#### Do this:
Of all the lines in these entries, how many contain the string "Python"? Give only that count.
######
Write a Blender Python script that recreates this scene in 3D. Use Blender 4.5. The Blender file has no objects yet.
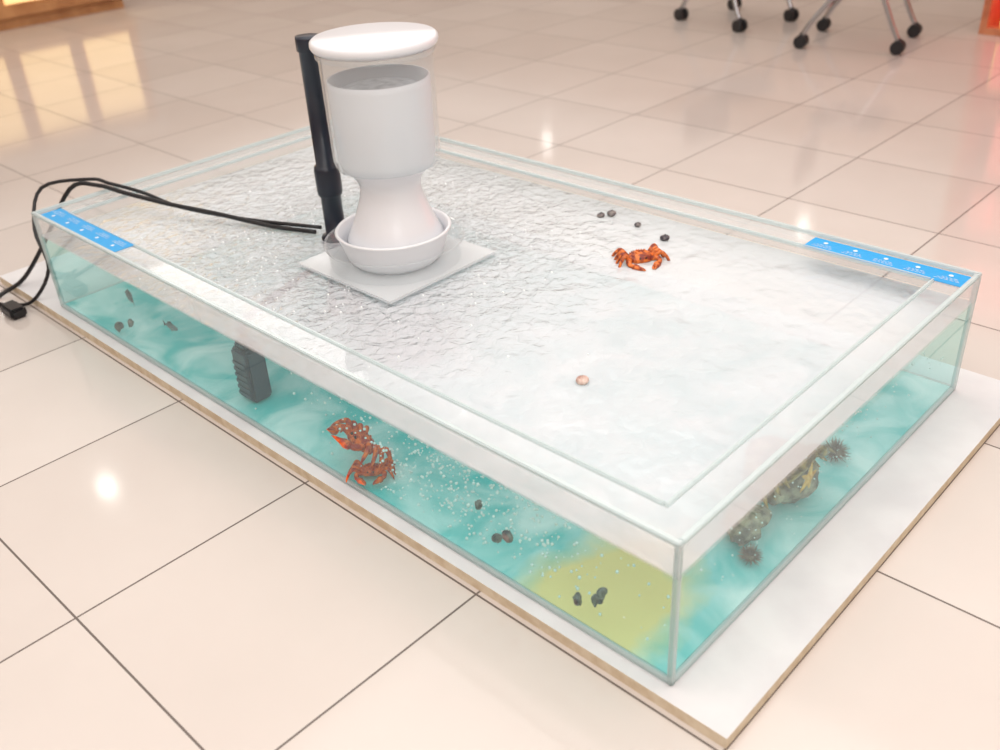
import bpy, bmesh, math, random
from mathutils import Matrix, Vector
random.seed(4)
S=1.386   # model unit -> metres (floor tiles are 0.6 m)
W,L,H=0.9494,1.8,0.2459
FZ=-0.02  # floor level in model units
WZ=0.19   # water level
scn=bpy.context.scene
scn.view_settings.view_transform='Standard'

# ---------------------------------------------------------------- materials
def mat(n,col=(.8,.8,.8),rough=.5,metal=0,emis=0,ecol=None,spec=.5,coat=0):
    m=bpy.data.materials.new(n);m.use_nodes=True
    b=m.node_tree.nodes['Principled BSDF']
    b.inputs['Base Color'].default_value=(*col,1);b.inputs['Roughness'].default_value=rough
    b.inputs['Metallic'].default_value=metal;b.inputs['Specular IOR Level'].default_value=spec
    b.inputs['Coat Weight'].default_value=coat
    if emis:
        b.inputs['Emission Color'].default_value=(*(ecol or col),1);b.inputs['Emission Strength'].default_value=emis
    return m
def N(m,t,**k):
    n=m.node_tree.nodes.new(t)
    for a,b in k.items(): setattr(n,a,b)
    return n
def LK(m,a,b): m.node_tree.links.new(a,b)
def noise_mat(n,c1,c2,scale=20,rough=.5,bump=0,detail=6,lo=.35,hi=.65,coat=0,coord='Object',dist=0):
    m=mat(n,c1,rough,coat=coat);b=m.node_tree.nodes['Principled BSDF']
    tc=N(m,'ShaderNodeTexCoord');no=N(m,'ShaderNodeTexNoise');no.inputs['Scale'].default_value=scale;no.inputs['Detail'].default_value=detail
    no.inputs['Distortion'].default_value=dist
    LK(m,tc.outputs[coord],no.inputs['Vector'])
    r=N(m,'ShaderNodeValToRGB');r.name='Ramp';r.color_ramp.elements[0].position=lo;r.color_ramp.elements[1].position=hi
    r.color_ramp.elements[0].color=(*c1,1);r.color_ramp.elements[1].color=(*c2,1)
    LK(m,no.outputs['Fac'],r.inputs['Fac']);LK(m,r.outputs['Color'],b.inputs['Base Color'])
    if bump:
        bp=N(m,'ShaderNodeBump');bp.inputs['Strength'].default_value=bump;bp.inputs['Distance'].default_value=.01
        LK(m,no.outputs['Fac'],bp.inputs['Height']);LK(m,bp.outputs['Normal'],b.inputs['Normal'])
    return m
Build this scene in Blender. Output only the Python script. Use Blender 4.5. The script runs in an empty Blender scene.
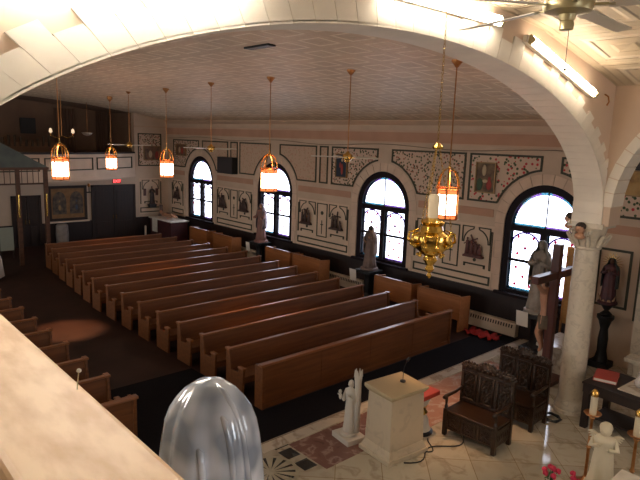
import bpy, bmesh, math, random
from mathutils import Vector, Matrix
random.seed(7)
PI = math.pi
sc = bpy.context.scene
col = sc.collection

# ------------------------------------------------------------------ mesh builder
class MB:
    def __init__(self): self.v = []; self.f = []; self.mi = []; self.cur = 0
    def add(self, vs, fs):
        o = len(self.v); self.v += [tuple(p) for p in vs]
        for f in fs: self.f.append(tuple(o + i for i in f)); self.mi.append(self.cur)
        return self
    def box(self, x0, x1, y0, y1, z0, z1, M=None):
        vs = [Vector((x, y, z)) for x in (x0, x1) for y in (y0, y1) for z in (z0, z1)]
        if M: vs = [M @ p for p in vs]
        return self.add(vs, [(0, 1, 3, 2), (4, 6, 7, 5), (0, 4, 5, 1), (2, 3, 7, 6), (0, 2, 6, 4), (1, 5, 7, 3)])
    def tube(self, pts, r, n=8, caps=True):
        pts = [Vector(p) for p in pts]
        rs = list(r) if isinstance(r, (list, tuple)) else [r] * len(pts)
        vs, fs = [], []
        up = None
        for i, p in enumerate(pts):
            d = (pts[min(i + 1, len(pts) - 1)] - pts[max(i - 1, 0)]).normalized()
            if up is None: up = Vector((0, 0, 1)) if abs(d.z) < .9 else Vector((1, 0, 0))
            s = d.cross(up).normalized(); up = s.cross(d).normalized()
            for k in range(n):
                a = 2 * PI * k / n; vs.append(p + (s * math.cos(a) + up * math.sin(a)) * rs[i])
        for i in range(len(pts) - 1):
            for k in range(n):
                a, b = i * n + k, i * n + (k + 1) % n; fs.append((a, b, b + n, a + n))
        if caps: fs.append(tuple(range(n))[::-1]); fs.append(tuple((len(pts) - 1) * n + k for k in range(n)))
        return self.add(vs, fs)
    def lathe(self, prof, c=(0, 0, 0), n=24, sx=1, sy=1, fold=None, M=None):
        vs, fs = [], []
        for i, (r, z) in enumerate(prof):
            for k in range(n):
                a = 2 * PI * k / n; rr = r * (fold(a, i / (len(prof) - 1)) if fold else 1)
                p = Vector((rr * sx * math.cos(a), rr * sy * math.sin(a), z))
                if M: p = M @ p
                vs.append((c[0] + p.x, c[1] + p.y, c[2] + p.z))
        for i in range(len(prof) - 1):
            for k in range(n):
                a, b = i * n + k, i * n + (k + 1) % n; fs.append((a, b, b + n, a + n))
        fs.append(tuple(range(n))[::-1]); fs.append(tuple((len(prof) - 1) * n + k for k in range(n)))
        return self.add(vs, fs)
    def ball(self, c, r, n=12, M=None):
        if not isinstance(r, (tuple, list)): r = (r, r, r)
        m = max(5, n // 2 + 1)
        prof = [(max(1e-4, math.sin(PI * i / m)), -math.cos(PI * i / m)) for i in range(m + 1)]
        vs, fs = [], []
        for (q, z) in prof:
            for k in range(n):
                a = 2 * PI * k / n; p = Vector((q * math.cos(a) * r[0], q * math.sin(a) * r[1], z * r[2]))
                if M: p = M @ p
                vs.append(Vector(c) + p)
        for i in range(m):
            for k in range(n):
                a, b = i * n + k, i * n + (k + 1) % n; fs.append((a, b, b + n, a + n))
        return self.add(vs, fs)
    def prism(self, pts, f):
        """pts: 2D outline; f(u, v, t) -> xyz with t in 0..1"""
        n = len(pts)
        vs = [f(u, v, 0) for u, v in pts] + [f(u, v, 1) for u, v in pts]
        fs = [tuple(range(n))[::-1], tuple(range(n, 2 * n))] + [(i, (i + 1) % n, (i + 1) % n + n, i + n) for i in range(n)]
        return self.add(vs, fs)
    def ribbon(self, pts, w, f, closed=True):
        """flat moulding of width w following a 2D outline (inside it), thickness by f(u,v,t)"""
        n = len(pts); inn = []
        for i in range(n):
            p0, p1, p2 = Vector(pts[i - 1] if closed or i else pts[i]), Vector(pts[i]), Vector(pts[(i + 1) % n] if closed or i < n - 1 else pts[i])
            d1 = (p1 - p0).normalized() if (p1 - p0).length > 1e-6 else (p2 - p1).normalized()
            d2 = (p2 - p1).normalized() if (p2 - p1).length > 1e-6 else d1
            n1, n2 = Vector((-d1.y, d1.x)), Vector((-d2.y, d2.x)); m = (n1 + n2)
            m = m.normalized() if m.length > 1e-6 else n1
            k = w / max(.4, m.dot(n1)); inn.append(p1 + m * k)
        for i in range(n if closed else n - 1):
            j = (i + 1) % n
            self.prism([tuple(pts[i]), tuple(pts[j]), tuple(inn[j]), tuple(inn[i])], f)
        return self
    def build(self, name, mat, parent=None, smooth=False, bevel=0, kind=None, loc=None):
        me = bpy.data.meshes.new(name); me.from_pydata([tuple(p) for p in self.v], [], self.f)
        mats = mat if isinstance(mat, (list, tuple)) else [mat]
        for m in mats: me.materials.append(m)
        if len(mats) > 1: me.polygons.foreach_set('material_index', self.mi)
        bm = bmesh.new(); bm.from_mesh(me); bmesh.ops.recalc_face_normals(bm, faces=bm.faces); bm.to_mesh(me); bm.free()
        if smooth:
            for p in me.polygons: p.use_smooth = True
            if smooth != 'all':
                try: me.set_sharp_from_angle(angle=math.radians(40))
                except Exception: pass
        o = bpy.data.objects.new(name, me); col.objects.link(o)
        if parent: o.parent = parent
        if loc: o.location = loc
        if kind: o['kind'] = kind
        if bevel:
            b = o.modifiers.new('bevel', 'BEVEL'); b.width = bevel; b.segments = 2; b.limit_method = 'ANGLE'
        return o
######
#### The answer:
2